Family service centers gain momentum

It's 10 years old, has its roots in the Settlement House movement, self-help groups, and PTAs, but chances are you've never heard of it. It's the nationwide effort to set up community-based centers and services designed, specifically, to help shore up the nation's 63 million families. In the mid '70s, a few of these family-oriented centers began springing up; today, there's a fairly healthy crop of them.

The Family Resource Coalition, which counsels and encourages a network of more than 2,000 such services, began with 50 member-groups in 1983. The purpose of all the programs, coalition president Bernice Weissbourd states, is to respond to the changes that batter and sometimes erode today's families. Changes like the increasing number of children living in poverty in the US and the emerging new roles for men and women within families as employment patterns shift.

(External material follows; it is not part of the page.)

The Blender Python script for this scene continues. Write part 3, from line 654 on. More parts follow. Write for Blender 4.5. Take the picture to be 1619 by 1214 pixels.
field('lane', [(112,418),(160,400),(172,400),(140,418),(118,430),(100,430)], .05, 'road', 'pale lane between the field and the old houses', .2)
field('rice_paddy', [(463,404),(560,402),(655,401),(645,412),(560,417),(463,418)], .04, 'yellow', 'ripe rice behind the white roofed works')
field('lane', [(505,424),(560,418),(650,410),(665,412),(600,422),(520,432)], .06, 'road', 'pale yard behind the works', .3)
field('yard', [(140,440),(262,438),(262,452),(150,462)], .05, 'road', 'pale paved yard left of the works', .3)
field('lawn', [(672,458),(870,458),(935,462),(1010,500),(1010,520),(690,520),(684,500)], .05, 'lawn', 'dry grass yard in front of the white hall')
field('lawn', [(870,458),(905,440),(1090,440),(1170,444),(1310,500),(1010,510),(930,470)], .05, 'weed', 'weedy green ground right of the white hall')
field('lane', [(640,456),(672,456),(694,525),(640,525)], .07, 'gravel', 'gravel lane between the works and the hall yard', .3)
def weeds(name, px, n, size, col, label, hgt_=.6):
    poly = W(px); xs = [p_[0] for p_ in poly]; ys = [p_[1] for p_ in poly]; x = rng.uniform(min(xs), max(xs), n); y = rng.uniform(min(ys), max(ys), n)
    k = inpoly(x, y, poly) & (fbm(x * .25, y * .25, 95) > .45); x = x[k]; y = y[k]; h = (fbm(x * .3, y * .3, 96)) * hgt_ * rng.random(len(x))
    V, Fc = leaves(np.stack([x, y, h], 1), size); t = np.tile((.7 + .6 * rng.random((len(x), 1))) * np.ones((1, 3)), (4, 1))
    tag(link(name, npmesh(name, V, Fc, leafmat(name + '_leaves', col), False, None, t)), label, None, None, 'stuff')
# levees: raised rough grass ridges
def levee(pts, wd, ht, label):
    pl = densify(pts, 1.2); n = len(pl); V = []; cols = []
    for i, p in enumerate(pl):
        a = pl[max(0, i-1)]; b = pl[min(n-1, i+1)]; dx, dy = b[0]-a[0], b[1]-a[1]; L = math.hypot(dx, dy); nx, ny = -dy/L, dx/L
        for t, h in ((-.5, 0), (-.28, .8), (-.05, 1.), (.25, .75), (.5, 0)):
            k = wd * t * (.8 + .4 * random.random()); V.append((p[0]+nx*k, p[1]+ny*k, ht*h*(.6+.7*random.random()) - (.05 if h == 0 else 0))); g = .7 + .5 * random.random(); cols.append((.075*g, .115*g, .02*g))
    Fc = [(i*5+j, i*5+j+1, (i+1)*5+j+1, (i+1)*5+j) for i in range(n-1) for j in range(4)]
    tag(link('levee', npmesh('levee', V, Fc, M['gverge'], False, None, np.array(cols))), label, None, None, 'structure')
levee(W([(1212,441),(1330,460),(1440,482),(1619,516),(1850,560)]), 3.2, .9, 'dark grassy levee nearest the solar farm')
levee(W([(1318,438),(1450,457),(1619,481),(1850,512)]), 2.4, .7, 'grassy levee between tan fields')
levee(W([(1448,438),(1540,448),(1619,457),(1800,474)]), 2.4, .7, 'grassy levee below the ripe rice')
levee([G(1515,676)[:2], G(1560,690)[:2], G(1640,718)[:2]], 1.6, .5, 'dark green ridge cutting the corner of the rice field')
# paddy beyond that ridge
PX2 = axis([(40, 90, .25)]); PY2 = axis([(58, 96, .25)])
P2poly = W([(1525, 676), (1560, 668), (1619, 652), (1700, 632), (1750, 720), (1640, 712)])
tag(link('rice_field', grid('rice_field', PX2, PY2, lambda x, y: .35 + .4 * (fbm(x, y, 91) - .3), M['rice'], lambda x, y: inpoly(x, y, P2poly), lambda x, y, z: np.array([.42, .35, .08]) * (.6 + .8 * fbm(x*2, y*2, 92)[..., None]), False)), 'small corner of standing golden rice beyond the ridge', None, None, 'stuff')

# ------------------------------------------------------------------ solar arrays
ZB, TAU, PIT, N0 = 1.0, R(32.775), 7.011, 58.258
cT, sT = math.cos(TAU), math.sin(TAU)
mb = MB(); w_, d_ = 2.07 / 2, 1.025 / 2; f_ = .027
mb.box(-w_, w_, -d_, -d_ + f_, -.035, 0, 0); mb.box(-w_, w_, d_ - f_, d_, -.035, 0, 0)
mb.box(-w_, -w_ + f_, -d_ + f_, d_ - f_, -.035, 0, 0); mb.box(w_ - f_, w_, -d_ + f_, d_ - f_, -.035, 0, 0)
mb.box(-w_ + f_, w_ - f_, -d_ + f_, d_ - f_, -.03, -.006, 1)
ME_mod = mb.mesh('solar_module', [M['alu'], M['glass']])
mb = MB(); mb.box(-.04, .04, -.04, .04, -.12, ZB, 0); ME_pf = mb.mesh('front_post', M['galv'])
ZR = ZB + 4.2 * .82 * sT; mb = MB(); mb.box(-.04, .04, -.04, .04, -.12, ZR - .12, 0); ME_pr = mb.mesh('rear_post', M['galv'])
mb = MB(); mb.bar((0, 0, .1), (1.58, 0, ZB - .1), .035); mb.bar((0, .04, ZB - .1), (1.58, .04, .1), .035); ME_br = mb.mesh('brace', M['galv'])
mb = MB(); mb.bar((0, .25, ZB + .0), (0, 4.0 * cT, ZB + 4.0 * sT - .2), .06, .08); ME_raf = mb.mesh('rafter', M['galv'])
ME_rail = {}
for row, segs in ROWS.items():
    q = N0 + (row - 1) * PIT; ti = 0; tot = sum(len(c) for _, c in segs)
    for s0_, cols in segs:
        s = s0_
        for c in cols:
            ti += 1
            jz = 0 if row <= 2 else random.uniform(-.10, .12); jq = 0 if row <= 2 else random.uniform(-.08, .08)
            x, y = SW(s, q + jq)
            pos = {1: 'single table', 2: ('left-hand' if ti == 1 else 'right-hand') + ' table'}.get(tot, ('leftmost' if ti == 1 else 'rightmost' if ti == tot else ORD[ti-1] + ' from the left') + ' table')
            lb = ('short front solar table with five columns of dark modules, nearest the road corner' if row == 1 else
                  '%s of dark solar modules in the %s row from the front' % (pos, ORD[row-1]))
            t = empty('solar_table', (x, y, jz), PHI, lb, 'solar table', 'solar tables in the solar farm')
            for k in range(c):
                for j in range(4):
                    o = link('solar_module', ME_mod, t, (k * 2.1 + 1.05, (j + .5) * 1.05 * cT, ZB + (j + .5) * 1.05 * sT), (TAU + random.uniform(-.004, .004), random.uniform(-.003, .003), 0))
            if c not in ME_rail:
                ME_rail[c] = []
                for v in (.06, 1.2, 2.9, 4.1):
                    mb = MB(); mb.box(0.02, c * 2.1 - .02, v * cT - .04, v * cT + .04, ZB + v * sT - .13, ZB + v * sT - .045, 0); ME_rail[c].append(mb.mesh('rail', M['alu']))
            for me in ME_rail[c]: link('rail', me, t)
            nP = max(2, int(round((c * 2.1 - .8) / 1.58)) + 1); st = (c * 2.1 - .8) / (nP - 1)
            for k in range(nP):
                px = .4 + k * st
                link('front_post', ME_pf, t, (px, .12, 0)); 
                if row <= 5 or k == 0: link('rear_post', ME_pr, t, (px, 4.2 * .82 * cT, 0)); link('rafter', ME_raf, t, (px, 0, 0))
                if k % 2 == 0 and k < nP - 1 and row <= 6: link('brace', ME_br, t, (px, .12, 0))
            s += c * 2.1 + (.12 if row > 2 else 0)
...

The family scene is in flux, Mrs. Weissbourd points out. ``I recently saw a job application listing seven different statuses of marriage - including living together,'' she observed during a recent phone interview. Family programs attempt to soften the impact of change with what Weissbourd calls an ``amazing new understanding of infant development and an awareness of the importance of those early years'' and a ``different approach toward parents.''

Explaining that approach, she says, ``We used to just see them as people we were going to teach; now we see development as a lifelong process, with parenthood as a significant phase in that development.''

Members of the coalition include everything from information and referral units on day care to teen pregnancy programs to immigration resettlement centers. They strive to provide ``preventive care and nurture families' ability to solve their own problems. If kids can get into school able, interested, and motivated to learn, they won't be a problem down the road,'' says Weissbourd. ``It sounds so self-evident, but we're not as a nation focusing on this kind of prevention. We have a unique ability to mobilize in a crisis, but not to do the kind of long-term preventive work that's needed.''

This is the kind of care the neighborhood and extended family traditionally provided new parents, Weissbourd says. ``We've always had a sense of community in the US,'' she maintains. ``There's never been a time when people have had to pull themselves up by their own bootstraps, despite all the political rhetoric to the countrary.''

As families and communities have found themselves less able to respond to the pressing needs of new parents, the US evolved a complex system of social workers to fill the gap. But family resource centers, Weissbourd insists, are something else. They work to discover ``what each family has going for it, like its ethnic identity, good neighbors, or a good relationship within the family,'' and build on that, rather than center on family problems.

The centers she's helped to found ``have no set curriculum - that's worked out with the community,'' she says. But they are grounded in the assumption that child development follows certain patterns and knowing those patterns will help parents better care for their children. ``Parents have the love,'' she explains, ``which we help to expand with knowledge.''

Individual programs are tailored to the communities they serve, she explains. She points to 10 in the Chicago area that she helped found under the umbrella organization Family Focus, serving teen-age parents. ``And their friends,'' she quickly adds. ``We didn't want them thinking they'd have to be pregnant to get in.'' New Hispanic and European immigrants and Yuppie mothers are also served. ``Parenting is the great equalizer,'' she says. ``You find that the woman with the third grade education has something to teach the MBA mother.''

The Family Focus centers typically have two rooms - one for child care, the other for parent care. Mothers (or fathers) can leave their children in the child care room (or go in there to play with them), and use the parent care room to take a nap, pay bills, or just get a little time off. Parents can also discuss her concerns with the staff.

Services are built around this frame of support, which can be adapted to a community's needs. Teen-age parenting programs may include child development classes, career counseling, and a Big Sister-type program linking new mothersand experienced ones, for instance. Programs aimed at new immigrants may include legal services and programs aimed at familiarizing their clients with their new country.